Hi Vladimir, On Thu, Apr 2, 2015 at 2:07 PM, Vladimir Borodin < root@xxxxxxxxxxx> wrote: Hi, Alexey.
The new replica did start and were restoring WAL files for a while, but eventually we came across the PANIC message:
2015-03-18 19:10:52.943 CET,,,17293,,55083494.438d,922,,2015-03-17 15:05:08 CET,1/0,0,PANIC,XX000,"WAL contains references to invalid pages",,,,,"xlog redo visible: rel 1663/16414/24453; blk 26569",,,,""
We did check the disk on that system (and now rechecking the memory), but so far the hardware itself looks ok, which makes me wonder if the procedure above is flawed? What would be the proper way to produce a base backup from the standby without using pg_basebackup?
If you still want to use your own solution, you could look at how barman actually does it. It has an ability to take backups from replics and uses pgespresso [1] extension for it.
Thank you, pgespresso wraps the start/stop backup functionality designed for the streaming replication into the user-callable functions (with a timeline hack for the replica). While it's a good solution on its own, I'm wondering if the start/stop backup on master, together with archiving WAL segments and copying data from the replica should produce a valid base-backup (and the replica produced from it) as well.

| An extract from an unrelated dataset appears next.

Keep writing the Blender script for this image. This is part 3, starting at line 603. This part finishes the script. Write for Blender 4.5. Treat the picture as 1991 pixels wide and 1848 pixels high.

Well, I haven’t ever tried to do so, but I think the reason that replica starts applying WALs from too late location is that you do not copy backup label file from master after issuing pg_start_backup. Does your tool copy it from master?
According to doc [0]:
It's also worth noting that the pg_start_backup function makes a file named backup_label in the database cluster directory, which is removed by pg_stop_backup . This file will of course be archived as a part of your backup dump file. The backup label file includes the label string you gave to pg_start_backup , as well as the time at which pg_start_backup was run, and the name of the starting WAL file. In case of confusion it is therefore possible to look inside a backup dump file and determine exactly which backup session the dump file came from. However, this file is not merely for your information; its presence and contents are critical to the proper operation of the system's recovery process.
Intuitively, it looks like a delay between the master and the replica might result in them having different 'states' (say, atomic snapshots of data/base files) of the database at the point P when the base backup is started (say, master at state B, replica at earlier state A), and since P is determined from the master, the changes to transform the replica from state A to state B might not be included in the sequence of WALs to replay on the new replica.